To do:
Print the data that follows exactly.

Information shown:
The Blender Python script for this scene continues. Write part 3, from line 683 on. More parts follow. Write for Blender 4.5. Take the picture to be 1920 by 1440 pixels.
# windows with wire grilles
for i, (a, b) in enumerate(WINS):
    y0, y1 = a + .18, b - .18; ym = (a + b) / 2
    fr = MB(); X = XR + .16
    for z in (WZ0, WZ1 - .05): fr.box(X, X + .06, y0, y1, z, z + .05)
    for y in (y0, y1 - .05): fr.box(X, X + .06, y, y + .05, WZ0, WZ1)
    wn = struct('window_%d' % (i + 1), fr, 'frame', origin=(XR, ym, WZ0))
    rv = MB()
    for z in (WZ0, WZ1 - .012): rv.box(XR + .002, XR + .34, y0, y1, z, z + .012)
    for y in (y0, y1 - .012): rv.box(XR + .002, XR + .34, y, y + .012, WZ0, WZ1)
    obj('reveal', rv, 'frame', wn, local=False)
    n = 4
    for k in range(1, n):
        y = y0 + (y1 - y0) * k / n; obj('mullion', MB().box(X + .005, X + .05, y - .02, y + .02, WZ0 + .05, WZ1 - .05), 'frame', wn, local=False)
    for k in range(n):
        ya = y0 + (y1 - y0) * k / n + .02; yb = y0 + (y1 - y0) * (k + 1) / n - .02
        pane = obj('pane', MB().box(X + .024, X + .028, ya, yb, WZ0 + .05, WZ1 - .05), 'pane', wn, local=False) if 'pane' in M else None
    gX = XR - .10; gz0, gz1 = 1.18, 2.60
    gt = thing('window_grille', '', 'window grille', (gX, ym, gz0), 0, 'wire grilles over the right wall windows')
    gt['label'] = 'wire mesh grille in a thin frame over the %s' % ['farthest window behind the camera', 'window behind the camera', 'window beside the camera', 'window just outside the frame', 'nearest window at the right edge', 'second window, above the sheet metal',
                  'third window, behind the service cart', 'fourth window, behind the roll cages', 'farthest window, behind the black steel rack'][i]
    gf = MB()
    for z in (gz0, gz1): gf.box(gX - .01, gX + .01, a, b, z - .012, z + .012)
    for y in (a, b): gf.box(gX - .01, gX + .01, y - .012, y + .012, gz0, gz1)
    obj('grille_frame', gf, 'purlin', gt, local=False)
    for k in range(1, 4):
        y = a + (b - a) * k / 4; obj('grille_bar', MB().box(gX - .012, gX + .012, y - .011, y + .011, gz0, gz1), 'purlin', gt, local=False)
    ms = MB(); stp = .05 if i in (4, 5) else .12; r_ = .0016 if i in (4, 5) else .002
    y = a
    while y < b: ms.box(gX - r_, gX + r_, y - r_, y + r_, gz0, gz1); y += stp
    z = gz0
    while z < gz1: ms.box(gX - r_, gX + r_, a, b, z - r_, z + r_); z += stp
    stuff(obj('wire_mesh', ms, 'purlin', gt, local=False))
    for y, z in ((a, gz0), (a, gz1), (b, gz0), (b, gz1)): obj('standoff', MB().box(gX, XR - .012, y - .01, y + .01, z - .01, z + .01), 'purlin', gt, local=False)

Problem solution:
The Blender Python script for this scene continues. Write part 3, from line 683 on. More parts follow. Write for Blender 4.5. Take the picture to be 1920 by 1440 pixels.
# windows with wire grilles
for i, (a, b) in enumerate(WINS):
    y0, y1 = a + .18, b - .18; ym = (a + b) / 2
    fr = MB(); X = XR + .16
    for z in (WZ0, WZ1 - .05): fr.box(X, X + .06, y0, y1, z, z + .05)
    for y in (y0, y1 - .05): fr.box(X, X + .06, y, y + .05, WZ0, WZ1)
    wn = struct('window_%d' % (i + 1), fr, 'frame', origin=(XR, ym, WZ0))
    rv = MB()
    for z in (WZ0, WZ1 - .012): rv.box(XR + .002, XR + .34, y0, y1, z, z + .012)
    for y in (y0, y1 - .012): rv.box(XR + .002, XR + .34, y, y + .012, WZ0, WZ1)
    obj('reveal', rv, 'frame', wn, local=False)
    n = 4
    for k in range(1, n):
        y = y0 + (y1 - y0) * k / n; obj('mullion', MB().box(X + .005, X + .05, y - .02, y + .02, WZ0 + .05, WZ1 - .05), 'frame', wn, local=False)
    for k in range(n):
        ya = y0 + (y1 - y0) * k / n + .02; yb = y0 + (y1 - y0) * (k + 1) / n - .02
        pane = obj('pane', MB().box(X + .024, X + .028, ya, yb, WZ0 + .05, WZ1 - .05), 'pane', wn, local=False) if 'pane' in M else None
    gX = XR - .10; gz0, gz1 = 1.18, 2.60
    gt = thing('window_grille', '', 'window grille', (gX, ym, gz0), 0, 'wire grilles over the right wall windows')
    gt['label'] = 'wire mesh grille in a thin frame over the %s' % ['farthest window behind the camera', 'window behind the camera', 'window beside the camera', 'window just outside the frame', 'nearest window at the right edge', 'second window, above the sheet metal',
                  'third window, behind the service cart', 'fourth window, behind the roll cages', 'farthest window, behind the black steel rack'][i]
    gf = MB()
    for z in (gz0, gz1): gf.box(gX - .01, gX + .01, a, b, z - .012, z + .012)
    for y in (a, b): gf.box(gX - .01, gX + .01, y - .012, y + .012, gz0, gz1)
    obj('grille_frame', gf, 'purlin', gt, local=False)
    for k in range(1, 4):
        y = a + (b - a) * k / 4; obj('grille_bar', MB().box(gX - .012, gX + .012, y - .011, y + .011, gz0, gz1), 'purlin', gt, local=False)
    ms = MB(); stp = .05 if i in (4, 5) else .12; r_ = .0016 if i in (4, 5) else .002
    y = a
    while y < b: ms.box(gX - r_, gX + r_, y - r_, y + r_, gz0, gz1); y += stp
    z = gz0
    while z < gz1: ms.box(gX - r_, gX + r_, a, b, z - r_, z + r_); z += stp
    stuff(obj('wire_mesh', ms, 'purlin', gt, local=False))
    for y, z in ((a, gz0), (a, gz1), (b, gz0), (b, gz1)): obj('standoff', MB().box(gX, XR - .012, y - .01, y + .01, z - .01, z + .01), 'purlin', gt, local=False)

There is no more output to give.